KPAI menilai perundungan seperti ini tergolong berat dan kompleks sebab korban mengalami kekerasan fisik, seksual, hingga psikologis. Betapa tragis kematian anak tersebut, ia harus meregang nyawa karena beban psikis.

Perundungan yang ternyata sudah berulang ini seharusnya tidak cukup dengan pemberian sanksi oleh pihak sekolah ke para pelaku. Sudah lama hukuman tersebut diterapkan, tetapi kasus perundungan malah semakin marak.

Permasalahannya sangatlah kompleks dan faktor pendorongnya pun beragam, sedangkan solusi tidak menyentuh ke akar persoalan.

Pengamat pendidikan dan isu generasi, Yusriana, merespon masalah bulliying ini dengan mengatakan, “Berulangkali kasus bullying (perundungan) terjadi di kalangan pelajar, bahkan sampai merenggut nyawa. Ini menunjukkan bahwa pendidikan kita memang tidak dalam keadaan baik-baik saja,” ungkapnya dalam sebuah podcast, Ahad, (3/7/2022).

Yusriana menilai, sistem sekuler yang memisahkan agama dari kehidupan mempunyai pengaruh besar terhadap pembentukan perilaku seseorang. “Jadi agama mendapatkan porsi yang sangat sedikit dalam mendidik generasi,” jelasnya.

Ia mengatakan, negara sekuler membolehkan agama mengatur tapi hanya dalam urusan privat, sedangkan dalam ruang publik peran agama itu sangat dibatasi. “Inilah yang menjadi penyebab generasi saat ini mengalami krisis moral karena kehidupan sekuler memberikan kebebasan berperilaku pada setiap individu,” tambahnya.

Kebebasan itu, lanjutnya, yang membentuk mereka menjadi manusia yang bebas dalam arti jauh dari norma dan nilai-nilai agama, sehingga naluri mereka tidak terarah dan tidak terdidik dengan norma-norma agama.

Memang benar, karena jika ditelisik, akar persoalannya adalah adanya nilai-nilai yang disadari atau tidak menjadi pakem masyarakat dalam bertingkah laku. Pakem itu adalah nilai-nilai kehidupan yang lahir dari paham sekuler, yakni memisahkan agama dari kehidupan. Sekularisme mendogma masyarakat untuk hidup tidak di bawah aturan Allah Taala.
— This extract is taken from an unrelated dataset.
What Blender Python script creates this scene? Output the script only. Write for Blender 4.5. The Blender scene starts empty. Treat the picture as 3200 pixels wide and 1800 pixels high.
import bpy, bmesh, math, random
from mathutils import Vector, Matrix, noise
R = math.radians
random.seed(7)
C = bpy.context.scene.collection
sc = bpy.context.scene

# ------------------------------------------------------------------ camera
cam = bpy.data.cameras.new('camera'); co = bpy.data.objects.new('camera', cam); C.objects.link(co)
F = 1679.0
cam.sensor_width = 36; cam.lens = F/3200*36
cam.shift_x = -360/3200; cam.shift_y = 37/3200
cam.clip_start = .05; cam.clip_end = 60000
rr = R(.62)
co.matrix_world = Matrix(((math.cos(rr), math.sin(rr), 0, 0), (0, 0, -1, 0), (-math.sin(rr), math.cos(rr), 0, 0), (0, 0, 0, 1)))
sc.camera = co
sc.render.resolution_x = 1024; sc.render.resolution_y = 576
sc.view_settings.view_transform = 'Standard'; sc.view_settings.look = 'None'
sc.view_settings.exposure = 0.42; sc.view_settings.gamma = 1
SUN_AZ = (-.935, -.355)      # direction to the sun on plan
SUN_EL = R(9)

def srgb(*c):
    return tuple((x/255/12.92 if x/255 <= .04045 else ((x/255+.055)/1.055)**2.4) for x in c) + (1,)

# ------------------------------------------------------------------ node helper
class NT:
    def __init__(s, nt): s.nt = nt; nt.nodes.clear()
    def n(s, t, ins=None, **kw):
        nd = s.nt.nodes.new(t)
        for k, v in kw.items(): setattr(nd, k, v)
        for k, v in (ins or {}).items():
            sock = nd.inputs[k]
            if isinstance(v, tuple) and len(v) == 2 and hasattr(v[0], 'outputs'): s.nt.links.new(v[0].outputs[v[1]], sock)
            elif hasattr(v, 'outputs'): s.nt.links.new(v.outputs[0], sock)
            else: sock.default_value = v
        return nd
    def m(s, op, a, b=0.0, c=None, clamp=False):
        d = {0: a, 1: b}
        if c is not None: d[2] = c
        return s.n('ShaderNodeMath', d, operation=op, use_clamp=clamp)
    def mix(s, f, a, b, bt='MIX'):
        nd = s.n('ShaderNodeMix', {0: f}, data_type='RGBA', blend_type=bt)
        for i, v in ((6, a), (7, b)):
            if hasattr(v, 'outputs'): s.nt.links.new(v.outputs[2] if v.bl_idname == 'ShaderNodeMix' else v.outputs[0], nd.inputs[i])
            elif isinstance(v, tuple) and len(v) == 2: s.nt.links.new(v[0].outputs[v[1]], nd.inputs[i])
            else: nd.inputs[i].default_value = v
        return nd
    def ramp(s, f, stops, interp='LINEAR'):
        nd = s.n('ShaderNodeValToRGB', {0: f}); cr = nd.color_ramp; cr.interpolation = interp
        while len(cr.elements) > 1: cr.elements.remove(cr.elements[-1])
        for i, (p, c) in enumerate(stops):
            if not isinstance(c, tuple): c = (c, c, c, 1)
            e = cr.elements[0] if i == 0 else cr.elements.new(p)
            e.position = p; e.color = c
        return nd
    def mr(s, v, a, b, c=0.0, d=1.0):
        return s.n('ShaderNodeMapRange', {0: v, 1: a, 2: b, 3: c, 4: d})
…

Celakanya lagi, sekularisme ini bukan hanya diemban oleh individu, melainkan juga oleh negara. Lihat saja betapa sistem pendidikan hari ini dijauhkan dari agama, mulai dari pelajaran agama yang sangat sedikit, seragam muslimah yang dipersoalkan, hingga rohis di sekolah yang dianggap sebagai bibit terorisme.

Akhirnya, pelajar pun kian jauh dari agama. Mereka terus terdidik untuk pintar dalam akademik agar bisa menjadi individu hebat yang bekerja di tempat bonafide, serta memiliki upah tinggi agar bisa hidup bahagia. Mereka pun tumbuh pintar tanpa disertai takwa. Dari sinilah bibit-bibit kejahatan besar ditanam.
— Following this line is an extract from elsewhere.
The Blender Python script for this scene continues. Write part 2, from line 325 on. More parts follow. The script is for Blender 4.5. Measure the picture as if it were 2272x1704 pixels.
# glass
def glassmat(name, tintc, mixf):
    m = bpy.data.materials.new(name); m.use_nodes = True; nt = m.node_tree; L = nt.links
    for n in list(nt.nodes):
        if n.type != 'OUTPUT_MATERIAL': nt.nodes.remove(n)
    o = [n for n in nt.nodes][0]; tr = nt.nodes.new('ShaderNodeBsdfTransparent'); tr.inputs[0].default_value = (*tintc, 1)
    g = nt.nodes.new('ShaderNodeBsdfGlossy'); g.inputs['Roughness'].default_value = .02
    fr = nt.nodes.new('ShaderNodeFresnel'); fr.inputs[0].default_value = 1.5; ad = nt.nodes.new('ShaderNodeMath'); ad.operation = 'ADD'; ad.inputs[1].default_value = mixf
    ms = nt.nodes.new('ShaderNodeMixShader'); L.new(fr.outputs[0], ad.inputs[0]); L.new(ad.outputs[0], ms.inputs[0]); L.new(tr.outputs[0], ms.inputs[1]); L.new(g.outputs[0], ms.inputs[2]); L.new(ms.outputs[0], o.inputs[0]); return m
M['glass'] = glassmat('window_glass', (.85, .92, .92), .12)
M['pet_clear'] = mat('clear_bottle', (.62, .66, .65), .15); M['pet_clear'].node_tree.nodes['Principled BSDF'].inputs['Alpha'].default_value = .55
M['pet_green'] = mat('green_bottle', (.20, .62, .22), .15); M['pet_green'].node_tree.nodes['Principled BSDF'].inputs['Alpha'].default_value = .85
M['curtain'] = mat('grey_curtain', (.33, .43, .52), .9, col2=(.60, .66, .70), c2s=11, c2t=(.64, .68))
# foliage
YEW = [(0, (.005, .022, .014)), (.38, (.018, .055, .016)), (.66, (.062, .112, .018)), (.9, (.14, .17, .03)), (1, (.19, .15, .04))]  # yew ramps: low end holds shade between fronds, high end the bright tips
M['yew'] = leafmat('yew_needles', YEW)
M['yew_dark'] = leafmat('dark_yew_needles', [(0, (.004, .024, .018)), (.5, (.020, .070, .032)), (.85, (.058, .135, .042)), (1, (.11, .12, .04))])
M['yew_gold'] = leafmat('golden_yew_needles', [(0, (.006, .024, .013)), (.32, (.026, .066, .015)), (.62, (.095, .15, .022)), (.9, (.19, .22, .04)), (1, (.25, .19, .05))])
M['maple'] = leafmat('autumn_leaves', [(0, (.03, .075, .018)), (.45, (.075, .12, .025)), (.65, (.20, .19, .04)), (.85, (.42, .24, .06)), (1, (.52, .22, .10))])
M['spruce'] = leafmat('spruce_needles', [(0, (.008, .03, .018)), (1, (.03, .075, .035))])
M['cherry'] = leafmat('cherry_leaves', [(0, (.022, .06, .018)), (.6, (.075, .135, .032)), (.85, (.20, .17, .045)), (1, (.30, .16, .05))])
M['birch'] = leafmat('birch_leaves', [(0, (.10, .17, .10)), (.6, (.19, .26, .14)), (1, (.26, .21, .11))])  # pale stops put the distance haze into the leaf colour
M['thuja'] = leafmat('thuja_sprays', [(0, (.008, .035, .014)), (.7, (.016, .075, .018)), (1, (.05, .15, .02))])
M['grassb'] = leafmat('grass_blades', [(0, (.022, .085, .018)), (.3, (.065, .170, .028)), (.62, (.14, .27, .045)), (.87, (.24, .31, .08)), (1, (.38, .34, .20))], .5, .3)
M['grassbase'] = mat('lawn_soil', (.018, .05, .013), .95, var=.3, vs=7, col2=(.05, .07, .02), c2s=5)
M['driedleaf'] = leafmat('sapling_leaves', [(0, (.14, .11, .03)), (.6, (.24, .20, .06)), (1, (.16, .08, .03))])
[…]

Pendidikan yang menjauhkan agama juga akan melahirkan perilaku amoral. Anak dididik untuk liberal melakukan apa pun asal ia senang. Sudahlah agama tidak diajarkan, pornografi dan kekerasan menjadi teman bermain mereka. Ini pula yang menjadi bibit maraknya kasus perundungan. Ditambah dengan keluarga yang acuh, ayah dan ibu sibuk bekerja sehingga anak-anak kekurangan kasih sayang, jadilah mereka mencari eksistensi dan kesenangan di luar rumah.

Sungguh nestapa nasib anak-anak hari ini. Mereka diserang dari segala lini. Sekolah hanya bertumpu pada akademik, keluarga alpa terhadap pengasuhan, industri pornografi seolah didukung penguasa, dll. Semua inilah yang menjadi faktor pendorong terjadinya perundungan.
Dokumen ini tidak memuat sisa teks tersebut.